## Task goal:
Go through the listing and return every line with "part" in it.

____ Information supplied

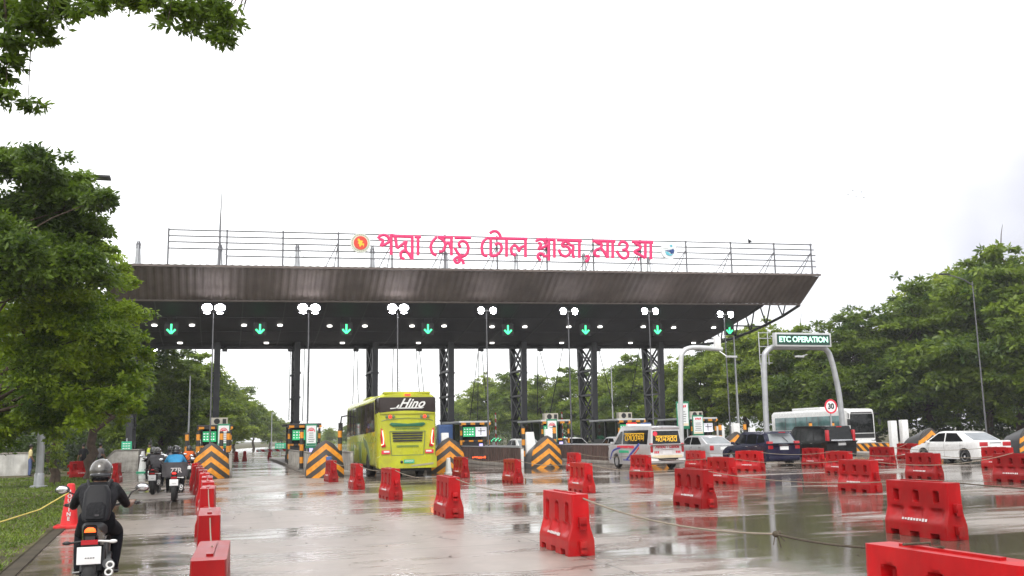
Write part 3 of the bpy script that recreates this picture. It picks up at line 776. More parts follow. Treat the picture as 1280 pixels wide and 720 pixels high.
word([[(105, 162), (385, 166)], [(140, 172), (180, 188), (215, 200), (205, 245), (150, 268), (130, 310), (152, 345), (192, 345)], [(205, 242), (250, 300), (290, 368)], [(290, 165), (290, 370)], [(353, 165), (353, 372)],
      [(428, 218), (445, 180), (485, 170), (528, 195), (530, 240), (500, 266), (470, 270)], [(505, 266), (542, 300), (535, 350), (495, 374), (448, 350), (400, 280)],
      [(590, 170), (850, 180)], [(620, 185), (692, 225), (682, 258), (622, 292), (690, 332), (752, 370)], [(755, 175), (755, 375)], [(662, 382), (680, 390)], [(822, 180), (822, 385)]], 730, 285, 9.846)

def emblem(x, y, rpx, label):
    p = at(x, y, YL); s = (p - Vector((0, 0, CAM_H))).dot(fwd) / FPX * rpx
    return thing('round_emblem', label, 'emblem', p), s
e, s = emblem(450.5, 304, 12.6, 'round cream emblem with red centre and yellow map left of the roof letters')
MB().lathe([(s, -.08), (s, .08)], axis='Y', seg=40).build('disc', M['disc_cream'], e)
MB().lathe([(s * .985, -.012), (s * .985, .0), (s * .93, 0), (s * .93, -.012), (s * .985, -.012)], (0, -.085, 0), axis='Y', seg=40).build('rim', M['disc_white'], e)
dt = MB()
for k in range(26):
    a = 2 * PI * k / 26; dt.box((s * .83 * math.cos(a), -.085, s * .83 * math.sin(a)), (.07, .02, .10), ry=-a)
dt.build('ring_marks', pbr('ring_grey', (.42, .45, .36), .6), e)
MB().lathe([(s * .68, -.03), (s * .68, .0)], (0, -.09, 0), axis='Y', seg=36).build('centre', M['disc_red'], e)
mp_ = [(-.28, .44), (-.12, .38), (-.02, .22), (.10, .24), (.26, .16), (.14, .05), (.18, -.08), (.32, -.02), (.34, -.22), (.26, -.40), (.20, -.20), (.06, -.26), (-.02, -.42), (-.14, -.34), (-.16, -.12), (-.30, -.05), (-.18, .10), (-.30, .24)]
MB().prism([(u * s, v * s) for u, v in mp_], -.135, -.122, 'Y').build('map', M['yellow'], e)
e, s = emblem(836, 313.5, 10.8, 'round white emblem with blue swoosh right of the roof letters')
MB().lathe([(s, -.08), (s, .08)], axis='Y', seg=40).build('disc', M['disc_white'], e)
MB().prism([(u * s, v * s) for u, v in [(-.85, .15), (-.4, .28), (.1, .12), (.75, .42), (.62, .75), (.2, .9), (-.3, .88), (-.7, .55)]], -.10, -.085, 'Y').build('sky_print', M['disc_white'], e)
MB().prism([(u * s, v * s) for u, v in [(-.62, .02), (-.1, .02), (.25, .12), (.5, .22), (.62, .02), (.5, -.3), (.2, -.38), (.02, -.15), (-.3, -.06)]], -.115, -.102, 'Y').build('swoosh', M['navyprint'], e)
MB().prism([(u * s, v * s) for u, v in [(-.55, -.12), (-.2, -.16), (.1, -.42), (.45, -.42), (.1, -.62), (-.4, -.5)]], -.115, -.102, 'Y').build('wave', M['teal'], e)
MB().prism([(u * s, v * s) for u, v in [(.05, .62), (.3, .7), (.42, .5), (.2, .38)]], -.118, -.105, 'Y').build('dot', M['teal'], e)

# ------------------------------------------------------------------ lane arrow signals under the soffit
ARR = [(214, 411), (325, 411), (433, 411), (535, 411), (635, 412), (732, 412), (822, 412), (912, 412)]
WHERE = ['leftmost, beside the trees', 'over the empty lane left of the bus', 'straight above the lime bus roof', 'just right of the lime bus',
         'over the lane with the red lit car', 'left of the ambulance', 'right of the ambulance roof bar', 'below the open end truss']
for k, (x, y) in enumerate(ARR):
    Y = 62 if k < 7 else 64
    p = at(x, y, Y)
    t = thing('lane_signal', 'green down arrow lane signal under the canopy, ' + WHERE[k], 'lane signal', p, group='green arrow lane signals under the canopy')
    MB().box((0, .1, 0), (.78, .16, .82)).build('housing', M['blackplastic'], t, bevel=.02)
    ztop_ = (zbel(Y, p.x) if k < 7 else 9.6) - p.z
    [MB().tube([(q, .1, .4), (q, .1, ztop_ + .05)], .025, 5).build('hanger', M['steel'], t) for q in (-.25, .25)]
    ar = MB(); ar.tube([(0, 0, .30), (0, 0, -.26)], .062, 6, flat=(0, 1, 0)); ar.tube([(-.25, 0, -.03), (0, 0, -.29)], .062, 6, flat=(0, 1, 0)); ar.tube([(.25, 0, -.03), (0, 0, -.29)], .062, 6, flat=(0, 1, 0))
    ar.build('arrow', M['lgreen'], t)

# ------------------------------------------------------------------ floodlight poles on the islands
FL = [(267, 386), (386, 386), (497, 386), (608, 388), (710, 389), (811, 389), (905, 393)]
FW = ['above the leftmost striped island nose', 'on the island left of the bus', 'above the bus roof', 'on the island right of the bus',
      'on the island left of the ambulance', 'above the ambulance', 'at the right end near the open truss']
for k, (x, y) in enumerate(FL):
    p = at(x, y, 58.6)
    t = thing('floodlight_pole', 'tall thin pole with twin lit floodlights ' + FW[k], 'floodlight', (p.x, p.y, 0.2), group='twin floodlight poles in front of the canopy')
    h = p.z - .2
    MB().tube([(0, 0, 0), (0, 0, h * .5), (0, 0, h + .1)], [.05, .045, .035], 8).build('pole', M['railsteel'], t)
    MB().bar((-.62, 0, h - .02), (.62, 0, h - .02), .06).build('cross_arm', M['greysteel'], t)
    q = 1.0 if k < 3 else .72
    for sx in (-.36 - .04 * (k > 2), .36 + .04 * (k > 2)):
        hd = MB().box((sx, -.1, h), (.62 * q, .2, .54 * q), rx=-.35).build('lamp_head', M['blackplastic'], t, bevel=.02)
        MB().lathe([(.02, -.26), (.20 * q, -.25), (.29 * q, -.215), (.30 * q, -.19)], (sx, 0, h - .03), 'Y', 20).build('lens', M['flood'], hd)
p = at(193, 436, 75)
t = thing('floodlight_pole', 'lower lit street floodlight beyond the canopy beside the left trees', 'floodlight', (p.x, p.y, 0))
MB().tube([(0, 0, 0), (0, 0, p.z)], [.09, .05], 8).build('pole', M['greysteel'], t)
hd = MB().box((0, -.1, p.z), (.5, .2, .3)).build('lamp_head', M['blackplastic'], t)
MB().ball((0, -.22, p.z - .02), (.22, .06, .16), 12, 6).build('lens', M['flood'], hd)

# ------------------------------------------------------------------ toll islands
IW = ['leftmost toll island beside the motorcycle lane', 'toll island with striped nose left of the bus', 'toll island whose nose stands right of the bus', 'toll island with brown guard wall right of the bus',
      'toll island with long brown guard wall behind the ambulance', 'toll island behind the silver sedan', 'toll island behind the black van', 'toll island with white posts left of the white sedan']
NOSE = [(-.5, 47.1), (4.35, 43.6), (10.3, 45.3), (15.9, 47.3), (21.5, 46.0), (26.9, 47.5), (32.6, 47.5), (39.0, 46.8), (45.9, 46.5)]
NW = ['leftmost, behind the red barriers and riders', 'just left of the lime bus', 'half hidden behind the right rear of the lime bus', 'in the middle between bus and ambulance', 'hidden behind the ambulance',
      'between silver sedan and dark blue car', 'behind the black van', 'behind the bonnet of the white sedan', 'at the right edge behind the white sedan']
def nose_mesh(part):
    out = [(-.82, 0), (-.82, .45), (-.74, .85), (-.56, 1.22), (-.32, 1.48), (0, 1.64), (.32, 1.48), (.56, 1.22), (.74, .85), (.82, .45), (.82, 0)]
    mb = MB(); k = len(out)
    fr_ = [(x, -.55 * (1 - abs(x) / .82) * (1 - z / 2.4), z) for x, z in out]
    mid = [(x, .06, z) for x, z in out]
    bk = [(x * .92, 1.5, z * .70) for x, z in out]
    ridge = [(0, -.55, 0)]
    vs_ = fr_ + mid + bk + [(0, -.62, 0), (0, -.42, .8)]
    fs = []
    if part: 
        vs_ = [(x, y + .02, z) for x, y, z in vs_]
        fs = [(k + i, k + i + 1, 2 * k + i + 1, 2 * k + i) for i in range(k - 1)] + [tuple(range(3 * k - 1, 2 * k - 1, -1)), tuple(range(k, 2 * k))]
        mb.add(vs_, fs)
        return mb.mesh('nose_back', 0, 2)
    for i in range(k - 1):
        fs.append((i, i + 1, k + i + 1, k + i))
    R0, R1 = 3 * k, 3 * k + 1
    fs += [(R0, 0, 1), (R0, 1, R1), (R1, 1, 2), (R1, 2, 3), (R1, 3, 4), (R1, 4, 5), (R1, 5, 6), (R1, 6, 7), (R1, 7, 8), (R1, 8, 9), (R0, R1, 9), (R0, 9, 10)]
    fs.append(tuple(range(2 * k - 1, k - 1, -1)))
    mb.add(vs_, fs)
    return mb.mesh('chevron_face', 0)
nmesh, nback = nose_mesh(0), nose_mesh(1)
for k, (X, Y) in enumerate(NOSE):
    t = thing('island_nose', 'striped orange and black island nose, ' + NW[k], 'crash bumper', (X, Y, 0), group='striped island noses')
    link('chevron_face', nmesh, M['chev'], t); link('nose_back', nback, M['booth'], t)
for k, X in enumerate(ISL + [39.5]):
    Y0 = NOSE[k][1] + 1.55
    t = thing('toll_island', IW[k], 'toll island', (X, 0, 0), group='toll islands')
    MB().box((0, (Y0 + 88) / 2, .1), (1.9, 88 - Y0, .2)).build('kerb', M['kerb'], t, bevel=.03)
    for sx in (-1, 1) if k < 7 else ():
        g_ = MB(); y1 = 62.2
        g_.box((sx * .86, (Y0 + y1) / 2, .62), (.12, y1 - Y0, .84))
        yy = Y0 + .15
        while yy < y1:
            g_.box((sx * .93, yy, .60), (.05, .09, .80)); yy += .42
        w_ = g_.build('guard_wall', M['brownwall'] if k > 2 else M['concrete'], t)
        MB().box((sx * .86, (Y0 + y1) / 2, 1.065), (.17, y1 - Y0 + .02, .045)).build('coping', M['lightsteel'] if k > 2 else M['kerb'], w_)

# booths
BW = ['beside the motorcycle lane behind the leftmost striped nose', 'with lit green screen left of the bus', 'hidden behind the lime bus', 'with green and white screens right of the bus',
      'with roof air conditioner in the middle of the plaza', 'with green and white screens just left of the ambulance', 'half hidden behind the ambulance', 'at the far right behind the white posts']
def booth(k, X):
    t = thing('toll_booth', 'dark toll booth ' + BW[k], 'toll booth', (X, 62.6, .2), group='toll booths on the islands')
    MB().box((0, 2.2, .55), (1.62, 4.2, 1.1)).build('lower_wall', M['booth'], t)
    for sx in (-.75, .75):
        for y in (.18, 2.2, 4.2): MB().box((sx, y, 1.72), (.1, .1, 1.24)).build('corner_post', M['booth'], t)
    MB().box((0, 2.2, 1.7), (1.46, 3.94, 1.2)).build('glazing', M['glass'], t)
    MB().box((0, 1.9, 2.42), (2.1, 5.4, .13)).build('roof_slab', M['lightsteel'] if k in (3, 4, 5, 6) else M['booth'], t, bevel=.02)
    MB().box((0, -.82, 2.30), (2.12, .06, .14)).build('striped_edge', M['edge'], t); MB().box((0, -.3, 1.18), (1.9, .06, .11)).build('striped_edge', M['edge'], t)
    for sx in (-.93, .93):
        MB().tube([(sx, -.75, 0), (sx, -.75, 2.22)], .075, 10).build('striped_post', M['band'], t)
    s1 = MB().box((-.30, -.35, 1.78), (.78, .08, .62)).build('screen', M['screen_g'], t)
    bt = MB(); rg = random.Random(k)
    for r_ in range(3):
        for c in range(4):
            bt.box((-.60 + c * .18, -.395, 1.95 - r_ * .17), (rg.uniform(.05, .13), .01, .07))
    bt.build('screen_text', M['screen_w'], s1)
    if k in (3, 5, 6, 0):
        s2 = MB().box((.52, -.35, 1.78), (.74 if k else .4, .08, .62)).build('screen', M['screen_w'] if k else M['screen_p'], t)
        MB().box((.50, -.396, 1.78), (.05, .01, .5)).box((.55, -.396, 1.83), (.5, .01, .05)).build('screen_text', M['booth'], s2)
    MB().box((.45, -.55, .85), (.22, .12, .30)).build('card_reader', M['screen_p'], t)
    if k in (0, 4, 5, 6):
        ac = MB().box((.25, 1.0, 2.72), (1.0, .5, .46)).build('air_conditioner', M['ac'], t, bevel=.02)
        MB().lathe([(.18, 0), (.18, .015), (.02, .015)], (.1, .742, 2.72), axis='Y', seg=18).box((.55, .745, 2.72), (.22, .01, .3)).build('fan_grille', M['blackplastic'], ac)
    return t
for k, X in enumerate(ISL): booth(k, X)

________

## Correct output:
Write part 3 of the bpy script that recreates this picture. It picks up at line 776. More parts follow. Treat the picture as 1280 pixels wide and 720 pixels high.
def nose_mesh(part):
    if part: 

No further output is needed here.